John Deere’s ambition to immerse both its products and its customers in a globe-spanning digital matrix with information at the finger tips of all those who choose to participate, took another step forward recently with news of a deal with Fusionware.
That the company is keen to transition from just a builder of tractors to a holistic supplier of farming mechanisation and its management is no secret, and this integration, we are assured, carries the plan forward.
Clarity required
Quite what is entailed and quite what it means to the average farmer is, though, a little more opaque, and the joint statement can present a challenge to customers who might lie outside the charmed loop of digital experts to whom understanding of computing matters comes more naturally.
First, we might address the question of just who or what Fusionware is.

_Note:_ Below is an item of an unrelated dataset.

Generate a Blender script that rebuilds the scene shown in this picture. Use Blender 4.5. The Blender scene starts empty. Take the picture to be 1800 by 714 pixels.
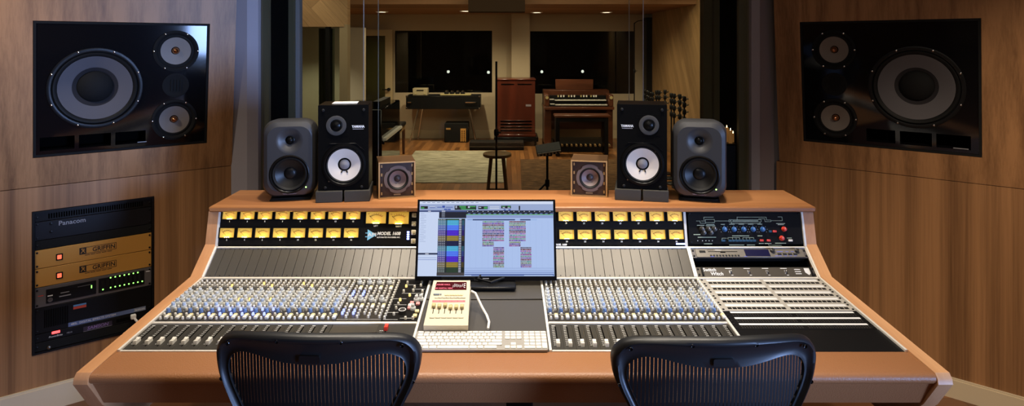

The company describes itself as “a leading end-to-end ‘cloud-based’ supply chain platform”.
Many might fall at this primary hurdle, yet perseverance suggests that it is a programme, as they used to be called, which encompasses and records all that happens to a product as it passes from field to shelf, in the food industry anyway.
This conclusion is supported by the mention of it being an API, which, as a little research confirms, stands for Application Programming Interface, a slice of wizardry that allows various computer programmes to get along nicely and talk to each other.
Purpose of Fusionware
The upshot being that, as far as can be made out, farmers equipped with a device upon which Fusionware is installed can check to see what mischief embroils their tractors without popping into the John Deere operations centre to do so.
In other words, it is another app by which machine activity can be monitored as well as any other information that is stored on the John Deere database, including precision agriculture data.
But why this extra layer of computing? It appears that Fusionware stretches right along the supply chain, so a farmer using it can link it to other systems that are of relevance to his operation, such as that of a feed mill or grain silo.
This, if one’s understanding is correct, is the kernel of the development and it may well carry potential for farmers should it eventually arrive in Ireland.
The opportunity to have all the farm business data pooled in one place and accessible through any device, be it a PC, tablet or mobile phone, may well be welcomed by larger growers, but it would have been so much easier if John Deere had just said so.